» **REQUIRED WORK**:
The listing below is to be output in its exact form.
BEGIN DATASET EXCERPT
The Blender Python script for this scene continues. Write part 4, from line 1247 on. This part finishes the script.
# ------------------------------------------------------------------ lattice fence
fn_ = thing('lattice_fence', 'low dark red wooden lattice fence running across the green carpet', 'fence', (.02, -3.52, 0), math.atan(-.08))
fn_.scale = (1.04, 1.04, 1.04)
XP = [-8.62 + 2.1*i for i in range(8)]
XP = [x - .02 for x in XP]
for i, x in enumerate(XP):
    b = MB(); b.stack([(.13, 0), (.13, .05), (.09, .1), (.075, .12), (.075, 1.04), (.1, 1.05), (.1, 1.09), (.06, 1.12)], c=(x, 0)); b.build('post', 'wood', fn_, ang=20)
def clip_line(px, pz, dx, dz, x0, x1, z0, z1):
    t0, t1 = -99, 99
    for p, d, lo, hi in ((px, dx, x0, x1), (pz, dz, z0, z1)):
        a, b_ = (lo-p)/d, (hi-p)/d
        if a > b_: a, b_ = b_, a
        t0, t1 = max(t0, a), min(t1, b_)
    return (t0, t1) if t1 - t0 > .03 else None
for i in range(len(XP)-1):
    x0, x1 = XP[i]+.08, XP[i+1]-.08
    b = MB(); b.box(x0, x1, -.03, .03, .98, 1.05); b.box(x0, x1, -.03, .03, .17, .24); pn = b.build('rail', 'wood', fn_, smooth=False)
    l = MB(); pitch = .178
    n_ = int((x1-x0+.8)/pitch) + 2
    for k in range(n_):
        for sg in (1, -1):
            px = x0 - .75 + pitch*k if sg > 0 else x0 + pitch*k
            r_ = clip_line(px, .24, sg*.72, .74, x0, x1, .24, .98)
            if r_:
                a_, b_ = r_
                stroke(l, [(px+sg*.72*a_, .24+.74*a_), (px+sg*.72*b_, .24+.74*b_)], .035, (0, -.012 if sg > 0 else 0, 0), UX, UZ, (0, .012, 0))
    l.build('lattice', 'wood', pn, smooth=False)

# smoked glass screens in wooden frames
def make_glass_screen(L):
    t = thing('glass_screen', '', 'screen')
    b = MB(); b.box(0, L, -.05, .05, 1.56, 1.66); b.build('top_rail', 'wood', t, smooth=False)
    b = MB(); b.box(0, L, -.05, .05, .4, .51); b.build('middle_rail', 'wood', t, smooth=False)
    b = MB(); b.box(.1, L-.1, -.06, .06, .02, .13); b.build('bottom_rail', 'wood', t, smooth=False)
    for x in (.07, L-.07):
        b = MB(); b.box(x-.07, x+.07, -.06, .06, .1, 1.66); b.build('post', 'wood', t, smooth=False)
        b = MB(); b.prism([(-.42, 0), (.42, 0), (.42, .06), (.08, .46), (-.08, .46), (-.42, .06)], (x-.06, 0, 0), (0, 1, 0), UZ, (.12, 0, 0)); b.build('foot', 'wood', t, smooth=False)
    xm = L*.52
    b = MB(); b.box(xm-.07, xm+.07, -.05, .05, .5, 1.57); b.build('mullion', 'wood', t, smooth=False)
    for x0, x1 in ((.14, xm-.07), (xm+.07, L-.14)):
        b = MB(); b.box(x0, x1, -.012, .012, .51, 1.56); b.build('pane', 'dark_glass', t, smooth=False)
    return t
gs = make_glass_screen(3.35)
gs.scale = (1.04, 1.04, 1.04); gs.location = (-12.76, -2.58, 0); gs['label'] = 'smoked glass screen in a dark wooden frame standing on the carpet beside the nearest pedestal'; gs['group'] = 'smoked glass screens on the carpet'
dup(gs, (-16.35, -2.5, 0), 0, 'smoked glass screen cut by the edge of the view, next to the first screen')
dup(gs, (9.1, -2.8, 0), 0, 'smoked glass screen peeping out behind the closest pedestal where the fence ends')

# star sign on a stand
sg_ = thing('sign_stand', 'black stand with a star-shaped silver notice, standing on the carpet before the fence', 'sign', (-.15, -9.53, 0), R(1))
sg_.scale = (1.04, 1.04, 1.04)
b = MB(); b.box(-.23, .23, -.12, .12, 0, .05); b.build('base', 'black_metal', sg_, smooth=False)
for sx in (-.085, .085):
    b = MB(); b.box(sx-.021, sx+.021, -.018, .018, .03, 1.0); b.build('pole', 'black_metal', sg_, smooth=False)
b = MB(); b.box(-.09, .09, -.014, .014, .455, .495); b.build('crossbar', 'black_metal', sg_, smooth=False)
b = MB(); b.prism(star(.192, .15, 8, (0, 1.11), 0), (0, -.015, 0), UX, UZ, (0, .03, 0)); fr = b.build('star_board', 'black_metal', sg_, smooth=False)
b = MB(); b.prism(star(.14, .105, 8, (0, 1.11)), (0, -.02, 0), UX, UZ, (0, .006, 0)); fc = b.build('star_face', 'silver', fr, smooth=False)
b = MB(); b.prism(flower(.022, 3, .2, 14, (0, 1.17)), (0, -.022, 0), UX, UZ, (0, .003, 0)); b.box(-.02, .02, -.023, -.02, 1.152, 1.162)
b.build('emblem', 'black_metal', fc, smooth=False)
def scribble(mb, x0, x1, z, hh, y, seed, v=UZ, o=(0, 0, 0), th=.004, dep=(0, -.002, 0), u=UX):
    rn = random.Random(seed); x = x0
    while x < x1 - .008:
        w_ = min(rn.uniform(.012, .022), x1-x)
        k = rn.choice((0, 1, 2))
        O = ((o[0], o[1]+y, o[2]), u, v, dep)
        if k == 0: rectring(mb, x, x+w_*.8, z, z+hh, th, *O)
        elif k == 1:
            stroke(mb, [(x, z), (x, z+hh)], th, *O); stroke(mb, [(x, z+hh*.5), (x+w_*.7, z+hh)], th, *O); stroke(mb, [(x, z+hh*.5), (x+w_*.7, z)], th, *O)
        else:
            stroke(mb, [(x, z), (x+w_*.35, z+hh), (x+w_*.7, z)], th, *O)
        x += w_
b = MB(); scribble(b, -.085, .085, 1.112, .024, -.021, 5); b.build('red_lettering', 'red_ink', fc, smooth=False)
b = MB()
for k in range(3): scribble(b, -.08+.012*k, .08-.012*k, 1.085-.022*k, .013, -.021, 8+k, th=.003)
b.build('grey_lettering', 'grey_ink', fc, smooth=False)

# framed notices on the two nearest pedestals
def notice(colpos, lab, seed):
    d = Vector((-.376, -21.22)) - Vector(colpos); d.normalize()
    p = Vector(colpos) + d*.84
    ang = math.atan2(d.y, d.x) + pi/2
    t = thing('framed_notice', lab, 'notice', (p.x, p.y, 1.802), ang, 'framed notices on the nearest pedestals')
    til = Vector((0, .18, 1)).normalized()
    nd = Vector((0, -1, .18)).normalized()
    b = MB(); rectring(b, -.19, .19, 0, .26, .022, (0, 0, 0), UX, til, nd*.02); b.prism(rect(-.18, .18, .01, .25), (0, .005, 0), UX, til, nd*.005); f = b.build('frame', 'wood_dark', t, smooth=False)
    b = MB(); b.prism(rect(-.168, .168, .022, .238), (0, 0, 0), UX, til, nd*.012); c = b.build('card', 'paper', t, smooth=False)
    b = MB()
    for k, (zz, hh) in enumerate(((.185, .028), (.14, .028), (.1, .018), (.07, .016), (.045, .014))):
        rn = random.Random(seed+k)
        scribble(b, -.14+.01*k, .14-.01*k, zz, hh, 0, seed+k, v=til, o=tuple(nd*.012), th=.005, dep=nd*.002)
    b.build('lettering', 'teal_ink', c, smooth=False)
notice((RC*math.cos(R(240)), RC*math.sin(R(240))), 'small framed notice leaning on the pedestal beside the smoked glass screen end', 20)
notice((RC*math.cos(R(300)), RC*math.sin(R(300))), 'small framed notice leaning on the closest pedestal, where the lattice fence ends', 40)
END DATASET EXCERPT
» **REPLY TO THE TASK**:
The Blender Python script for this scene continues. Write part 4, from line 1247 on. This part finishes the script.
# ------------------------------------------------------------------ lattice fence
fn_ = thing('lattice_fence', 'low dark red wooden lattice fence running across the green carpet', 'fence', (.02, -3.52, 0), math.atan(-.08))
fn_.scale = (1.04, 1.04, 1.04)
XP = [-8.62 + 2.1*i for i in range(8)]
XP = [x - .02 for x in XP]
for i, x in enumerate(XP):
    b = MB(); b.stack([(.13, 0), (.13, .05), (.09, .1), (.075, .12), (.075, 1.04), (.1, 1.05), (.1, 1.09), (.06, 1.12)], c=(x, 0)); b.build('post', 'wood', fn_, ang=20)
def clip_line(px, pz, dx, dz, x0, x1, z0, z1):
    t0, t1 = -99, 99
    for p, d, lo, hi in ((px, dx, x0, x1), (pz, dz, z0, z1)):
        a, b_ = (lo-p)/d, (hi-p)/d
        if a > b_: a, b_ = b_, a
        t0, t1 = max(t0, a), min(t1, b_)
    return (t0, t1) if t1 - t0 > .03 else None
for i in range(len(XP)-1):
    x0, x1 = XP[i]+.08, XP[i+1]-.08
    b = MB(); b.box(x0, x1, -.03, .03, .98, 1.05); b.box(x0, x1, -.03, .03, .17, .24); pn = b.build('rail', 'wood', fn_, smooth=False)
    l = MB(); pitch = .178
    n_ = int((x1-x0+.8)/pitch) + 2
    for k in range(n_):
        for sg in (1, -1):
            px = x0 - .75 + pitch*k if sg > 0 else x0 + pitch*k
            r_ = clip_line(px, .24, sg*.72, .74, x0, x1, .24, .98)
            if r_:
                a_, b_ = r_
                stroke(l, [(px+sg*.72*a_, .24+.74*a_), (px+sg*.72*b_, .24+.74*b_)], .035, (0, -.012 if sg > 0 else 0, 0), UX, UZ, (0, .012, 0))
    l.build('lattice', 'wood', pn, smooth=False)

# smoked glass screens in wooden frames
def make_glass_screen(L):
    t = thing('glass_screen', '', 'screen')
    b = MB(); b.box(0, L, -.05, .05, 1.56, 1.66); b.build('top_rail', 'wood', t, smooth=False)
    b = MB(); b.box(0, L, -.05, .05, .4, .51); b.build('middle_rail', 'wood', t, smooth=False)
    b = MB(); b.box(.1, L-.1, -.06, .06, .02, .13); b.build('bottom_rail', 'wood', t, smooth=False)
    for x in (.07, L-.07):
        b = MB(); b.box(x-.07, x+.07, -.06, .06, .1, 1.66); b.build('post', 'wood', t, smooth=False)
        b = MB(); b.prism([(-.42, 0), (.42, 0), (.42, .06), (.08, .46), (-.08, .46), (-.42, .06)], (x-.06, 0, 0), (0, 1, 0), UZ, (.12, 0, 0)); b.build('foot', 'wood', t, smooth=False)
    xm = L*.52
    b = MB(); b.box(xm-.07, xm+.07, -.05, .05, .5, 1.57); b.build('mullion', 'wood', t, smooth=False)
    for x0, x1 in ((.14, xm-.07), (xm+.07, L-.14)):
        b = MB(); b.box(x0, x1, -.012, .012, .51, 1.56); b.build('pane', 'dark_glass', t, smooth=False)
    return t
gs = make_glass_screen(3.35)
gs.scale = (1.04, 1.04, 1.04); gs.location = (-12.76, -2.58, 0); gs['label'] = 'smoked glass screen in a dark wooden frame standing on the carpet beside the nearest pedestal'; gs['group'] = 'smoked glass screens on the carpet'
dup(gs, (-16.35, -2.5, 0), 0, 'smoked glass screen cut by the edge of the view, next to the first screen')
dup(gs, (9.1, -2.8, 0), 0, 'smoked glass screen peeping out behind the closest pedestal where the fence ends')

# star sign on a stand
sg_ = thing('sign_stand', 'black stand with a star-shaped silver notice, standing on the carpet before the fence', 'sign', (-.15, -9.53, 0), R(1))
sg_.scale = (1.04, 1.04, 1.04)
b = MB(); b.box(-.23, .23, -.12, .12, 0, .05); b.build('base', 'black_metal', sg_, smooth=False)
for sx in (-.085, .085):
    b = MB(); b.box(sx-.021, sx+.021, -.018, .018, .03, 1.0); b.build('pole', 'black_metal', sg_, smooth=False)
b = MB(); b.box(-.09, .09, -.014, .014, .455, .495); b.build('crossbar', 'black_metal', sg_, smooth=False)
b = MB(); b.prism(star(.192, .15, 8, (0, 1.11), 0), (0, -.015, 0), UX, UZ, (0, .03, 0)); fr = b.build('star_board', 'black_metal', sg_, smooth=False)
b = MB(); b.prism(star(.14, .105, 8, (0, 1.11)), (0, -.02, 0), UX, UZ, (0, .006, 0)); fc = b.build('star_face', 'silver', fr, smooth=False)
b = MB(); b.prism(flower(.022, 3, .2, 14, (0, 1.17)), (0, -.022, 0), UX, UZ, (0, .003, 0)); b.box(-.02, .02, -.023, -.02, 1.152, 1.162)
b.build('emblem', 'black_metal', fc, smooth=False)
def scribble(mb, x0, x1, z, hh, y, seed, v=UZ, o=(0, 0, 0), th=.004, dep=(0, -.002, 0), u=UX):
    rn = random.Random(seed); x = x0
    while x < x1 - .008:
        w_ = min(rn.uniform(.012, .022), x1-x)
        k = rn.choice((0, 1, 2))
        O = ((o[0], o[1]+y, o[2]), u, v, dep)
        if k == 0: rectring(mb, x, x+w_*.8, z, z+hh, th, *O)
        elif k == 1:
            stroke(mb, [(x, z), (x, z+hh)], th, *O); stroke(mb, [(x, z+hh*.5), (x+w_*.7, z+hh)], th, *O); stroke(mb, [(x, z+hh*.5), (x+w_*.7, z)], th, *O)
        else:
            stroke(mb, [(x, z), (x+w_*.35, z+hh), (x+w_*.7, z)], th, *O)
        x += w_
b = MB(); scribble(b, -.085, .085, 1.112, .024, -.021, 5); b.build('red_lettering', 'red_ink', fc, smooth=False)
b = MB()
for k in range(3): scribble(b, -.08+.012*k, .08-.012*k, 1.085-.022*k, .013, -.021, 8+k, th=.003)
b.build('grey_lettering', 'grey_ink', fc, smooth=False)

# framed notices on the two nearest pedestals
def notice(colpos, lab, seed):
    d = Vector((-.376, -21.22)) - Vector(colpos); d.normalize()
    p = Vector(colpos) + d*.84
    ang = math.atan2(d.y, d.x) + pi/2
    t = thing('framed_notice', lab, 'notice', (p.x, p.y, 1.802), ang, 'framed notices on the nearest pedestals')
    til = Vector((0, .18, 1)).normalized()
    nd = Vector((0, -1, .18)).normalized()
    b = MB(); rectring(b, -.19, .19, 0, .26, .022, (0, 0, 0), UX, til, nd*.02); b.prism(rect(-.18, .18, .01, .25), (0, .005, 0), UX, til, nd*.005); f = b.build('frame', 'wood_dark', t, smooth=False)
    b = MB(); b.prism(rect(-.168, .168, .022, .238), (0, 0, 0), UX, til, nd*.012); c = b.build('card', 'paper', t, smooth=False)
    b = MB()
    for k, (zz, hh) in enumerate(((.185, .028), (.14, .028), (.1, .018), (.07, .016), (.045, .014))):
        rn = random.Random(seed+k)
        scribble(b, -.14+.01*k, .14-.01*k, zz, hh, 0, seed+k, v=til, o=tuple(nd*.012), th=.005, dep=nd*.002)
    b.build('lettering', 'teal_ink', c, smooth=False)
notice((RC*math.cos(R(240)), RC*math.sin(R(240))), 'small framed notice leaning on the pedestal beside the smoked glass screen end', 20)
notice((RC*math.cos(R(300)), RC*math.sin(R(300))), 'small framed notice leaning on the closest pedestal, where the lattice fence ends', 40)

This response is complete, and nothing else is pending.